__Work to be completed__
Transcribe all of the material exactly.

__Data provided__
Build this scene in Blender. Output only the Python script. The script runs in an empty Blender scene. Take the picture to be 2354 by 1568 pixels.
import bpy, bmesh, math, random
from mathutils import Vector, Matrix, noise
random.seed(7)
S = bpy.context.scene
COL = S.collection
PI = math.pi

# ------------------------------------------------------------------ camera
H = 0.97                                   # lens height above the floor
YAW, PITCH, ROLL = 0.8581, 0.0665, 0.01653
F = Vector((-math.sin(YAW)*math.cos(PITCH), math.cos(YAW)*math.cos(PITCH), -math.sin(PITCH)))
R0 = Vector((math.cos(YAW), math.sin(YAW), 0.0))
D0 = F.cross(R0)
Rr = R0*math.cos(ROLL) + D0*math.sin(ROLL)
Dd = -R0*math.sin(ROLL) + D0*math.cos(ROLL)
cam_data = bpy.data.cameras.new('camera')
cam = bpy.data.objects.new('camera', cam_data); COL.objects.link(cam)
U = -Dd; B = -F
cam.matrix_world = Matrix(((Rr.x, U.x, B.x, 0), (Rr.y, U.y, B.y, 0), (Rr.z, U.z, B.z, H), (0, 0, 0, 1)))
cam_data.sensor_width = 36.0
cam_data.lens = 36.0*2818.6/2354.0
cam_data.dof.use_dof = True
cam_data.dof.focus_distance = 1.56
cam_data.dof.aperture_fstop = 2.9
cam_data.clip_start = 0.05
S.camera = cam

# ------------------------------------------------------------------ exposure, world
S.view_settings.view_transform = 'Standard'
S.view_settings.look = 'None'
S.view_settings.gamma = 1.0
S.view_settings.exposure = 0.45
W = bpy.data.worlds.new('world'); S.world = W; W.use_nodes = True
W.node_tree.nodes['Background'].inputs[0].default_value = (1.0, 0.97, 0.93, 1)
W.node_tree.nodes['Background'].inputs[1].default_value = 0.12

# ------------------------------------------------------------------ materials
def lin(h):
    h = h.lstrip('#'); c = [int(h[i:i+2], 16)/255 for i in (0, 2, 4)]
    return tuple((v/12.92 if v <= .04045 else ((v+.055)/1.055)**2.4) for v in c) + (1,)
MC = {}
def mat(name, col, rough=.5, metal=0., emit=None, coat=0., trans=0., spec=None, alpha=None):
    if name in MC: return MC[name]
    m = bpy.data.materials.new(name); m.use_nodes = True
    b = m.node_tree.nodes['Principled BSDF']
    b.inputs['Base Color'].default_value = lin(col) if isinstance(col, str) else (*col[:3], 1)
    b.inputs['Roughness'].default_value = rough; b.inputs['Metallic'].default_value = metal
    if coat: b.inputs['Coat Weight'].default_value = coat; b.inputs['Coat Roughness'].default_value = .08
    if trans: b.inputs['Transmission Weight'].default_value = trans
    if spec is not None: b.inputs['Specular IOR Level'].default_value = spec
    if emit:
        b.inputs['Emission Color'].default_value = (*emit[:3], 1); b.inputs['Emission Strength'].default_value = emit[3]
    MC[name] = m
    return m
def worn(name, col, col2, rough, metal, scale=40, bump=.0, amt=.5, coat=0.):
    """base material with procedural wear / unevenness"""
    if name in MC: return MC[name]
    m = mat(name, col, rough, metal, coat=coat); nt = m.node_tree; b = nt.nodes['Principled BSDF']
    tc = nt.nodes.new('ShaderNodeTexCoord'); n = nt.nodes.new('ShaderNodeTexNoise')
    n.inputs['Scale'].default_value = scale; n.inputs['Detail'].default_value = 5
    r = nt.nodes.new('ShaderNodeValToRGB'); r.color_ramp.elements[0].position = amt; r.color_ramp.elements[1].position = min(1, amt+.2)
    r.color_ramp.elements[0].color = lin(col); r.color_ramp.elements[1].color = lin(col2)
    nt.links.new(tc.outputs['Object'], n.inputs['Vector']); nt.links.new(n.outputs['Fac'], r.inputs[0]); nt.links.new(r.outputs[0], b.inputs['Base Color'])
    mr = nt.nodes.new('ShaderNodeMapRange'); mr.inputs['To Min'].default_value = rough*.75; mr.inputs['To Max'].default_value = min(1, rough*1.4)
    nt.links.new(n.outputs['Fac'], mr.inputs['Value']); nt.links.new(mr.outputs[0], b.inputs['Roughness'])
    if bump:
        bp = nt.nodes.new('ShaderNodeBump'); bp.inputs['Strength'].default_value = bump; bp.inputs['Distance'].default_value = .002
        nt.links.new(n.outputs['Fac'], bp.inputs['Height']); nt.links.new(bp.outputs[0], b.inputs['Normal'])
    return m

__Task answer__
Build this scene in Blender. Output only the Python script. The script runs in an empty Blender scene. Take the picture to be 2354 by 1568 pixels.
import bpy, bmesh, math, random
from mathutils import Vector, Matrix, noise
random.seed(7)
S = bpy.context.scene
COL = S.collection
PI = math.pi

# ------------------------------------------------------------------ camera
H = 0.97                                   # lens height above the floor
YAW, PITCH, ROLL = 0.8581, 0.0665, 0.01653
F = Vector((-math.sin(YAW)*math.cos(PITCH), math.cos(YAW)*math.cos(PITCH), -math.sin(PITCH)))
R0 = Vector((math.cos(YAW), math.sin(YAW), 0.0))
D0 = F.cross(R0)
Rr = R0*math.cos(ROLL) + D0*math.sin(ROLL)
Dd = -R0*math.sin(ROLL) + D0*math.cos(ROLL)
cam_data = bpy.data.cameras.new('camera')
cam = bpy.data.objects.new('camera', cam_data); COL.objects.link(cam)
U = -Dd; B = -F
cam.matrix_world = Matrix(((Rr.x, U.x, B.x, 0), (Rr.y, U.y, B.y, 0), (Rr.z, U.z, B.z, H), (0, 0, 0, 1)))
cam_data.sensor_width = 36.0
cam_data.lens = 36.0*2818.6/2354.0
cam_data.dof.use_dof = True
cam_data.dof.focus_distance = 1.56
cam_data.dof.aperture_fstop = 2.9
cam_data.clip_start = 0.05
S.camera = cam

# ------------------------------------------------------------------ exposure, world
S.view_settings.view_transform = 'Standard'
S.view_settings.look = 'None'
S.view_settings.gamma = 1.0
S.view_settings.exposure = 0.45
W = bpy.data.worlds.new('world'); S.world = W; W.use_nodes = True
W.node_tree.nodes['Background'].inputs[0].default_value = (1.0, 0.97, 0.93, 1)
W.node_tree.nodes['Background'].inputs[1].default_value = 0.12

# ------------------------------------------------------------------ materials
def lin(h):
    h = h.lstrip('#'); c = [int(h[i:i+2], 16)/255 for i in (0, 2, 4)]
    return tuple((v/12.92 if v <= .04045 else ((v+.055)/1.055)**2.4) for v in c) + (1,)
MC = {}
def mat(name, col, rough=.5, metal=0., emit=None, coat=0., trans=0., spec=None, alpha=None):
    if name in MC: return MC[name]
    m = bpy.data.materials.new(name); m.use_nodes = True
    b = m.node_tree.nodes['Principled BSDF']
    b.inputs['Base Color'].default_value = lin(col) if isinstance(col, str) else (*col[:3], 1)
    b.inputs['Roughness'].default_value = rough; b.inputs['Metallic'].default_value = metal
    if coat: b.inputs['Coat Weight'].default_value = coat; b.inputs['Coat Roughness'].default_value = .08
    if trans: b.inputs['Transmission Weight'].default_value = trans
    if spec is not None: b.inputs['Specular IOR Level'].default_value = spec
    if emit:
        b.inputs['Emission Color'].default_value = (*emit[:3], 1); b.inputs['Emission Strength'].default_value = emit[3]
    MC[name] = m
    return m
def worn(name, col, col2, rough, metal, scale=40, bump=.0, amt=.5, coat=0.):
    """base material with procedural wear / unevenness"""
    if name in MC: return MC[name]
    m = mat(name, col, rough, metal, coat=coat); nt = m.node_tree; b = nt.nodes['Principled BSDF']
    tc = nt.nodes.new('ShaderNodeTexCoord'); n = nt.nodes.new('ShaderNodeTexNoise')
    n.inputs['Scale'].default_value = scale; n.inputs['Detail'].default_value = 5
    r = nt.nodes.new('ShaderNodeValToRGB'); r.color_ramp.elements[0].position = amt; r.color_ramp.elements[1].position = min(1, amt+.2)
    r.color_ramp.elements[0].color = lin(col); r.color_ramp.elements[1].color = lin(col2)
    nt.links.new(tc.outputs['Object'], n.inputs['Vector']); nt.links.new(n.outputs['Fac'], r.inputs[0]); nt.links.new(r.outputs[0], b.inputs['Base Color'])
    mr = nt.nodes.new('ShaderNodeMapRange'); mr.inputs['To Min'].default_value = rough*.75; mr.inputs['To Max'].default_value = min(1, rough*1.4)
    nt.links.new(n.outputs['Fac'], mr.inputs['Value']); nt.links.new(mr.outputs[0], b.inputs['Roughness'])
    if bump:
        bp = nt.nodes.new('ShaderNodeBump'); bp.inputs['Strength'].default_value = bump; bp.inputs['Distance'].default_value = .002
        nt.links.new(n.outputs['Fac'], bp.inputs['Height']); nt.links.new(bp.outputs[0], b.inputs['Normal'])
    return m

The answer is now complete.